In this section introduce the greatest common divisor operation, and introduce an important family of concrete groups, the integers modulo \(n\text{.}\)

Subsection11.4.1Greatest Common Divisors

We start with a theorem about integer division that is intuitively clear. We leave the proof as an exercise.


The division property says that if \(m\) is divided by \(n\text{,}\) you will obtain a quotient and a remainder, where the remainder is less than \(n\text{.}\) This is a fact that most elementary school students learn when they are introduced to long division. In doing the division problem \(1986 \div 97\), you obtain a quotient of 20 and a remainder of 46. This result could either be written \(\frac{1986}{97}= 20+\frac{46}{97}\) or \(1986 = 97\cdot 20 + 46\). The latter form is how the division property is normally expressed in higher mathematics.


We now remind the reader of some interchangeable terminology that is used when \(r=0\), i. e., \(a = b q\). All of the following say the same thing, just from slightly different points of view.


\(b\) divides \(a\)


\(a\) is a multiple of \(b\)


\(b\) is a factor of \(a\)


\(b\) is a divisor of \(a\)

We use the notation \(b \mid a\) if \(b\) divides \(a\text{.}\)

For example \(2\mid 18\) and \(9\mid 18\) , but \(4\nmid 18\).

Caution: Don't confuse the “divides” symbol with the “divided by” symbol. The former is vertical while the later is slanted. Notice however that the statement \(2 \mid 18\) is related to the fact that \(18/2\) is a whole number.

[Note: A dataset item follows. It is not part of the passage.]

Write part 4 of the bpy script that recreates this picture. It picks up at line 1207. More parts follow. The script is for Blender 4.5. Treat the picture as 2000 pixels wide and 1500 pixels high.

Definition11.4.4Greatest Common Divisor

Given two integers, \(a\) and \(b\text{,}\) not both zero, the greatest common divisor of \(a\) and \(b\) is the positive integer \(g=\gcd(a,b)\) such that \(g \mid a\), \(g\mid b\), and \[ c\mid a \textrm{ and } c \mid b \Rightarrow c \mid g\]

A little simpler way to think of \(\gcd(a,b)\) is as the largest positive integer that is a divisor of both \(a\) and \(b\text{.}\) However, our definition is easier to apply in proving properties of greatest common divisors.

For small numbers, a simple way to determine the greatest common divisor is to use factorization. For example if we want the greatest common divisor of 660 and 350, you can factor the two integers: \(660=2^2\cdot 3\cdot 5\cdot 11\) and \(350 = 2\ 5^2\cdot 7\). Single factors of 2 and 5 are the only ones that appear in both factorizations, so the greatest common divisor is \(2\cdot 5 =10\).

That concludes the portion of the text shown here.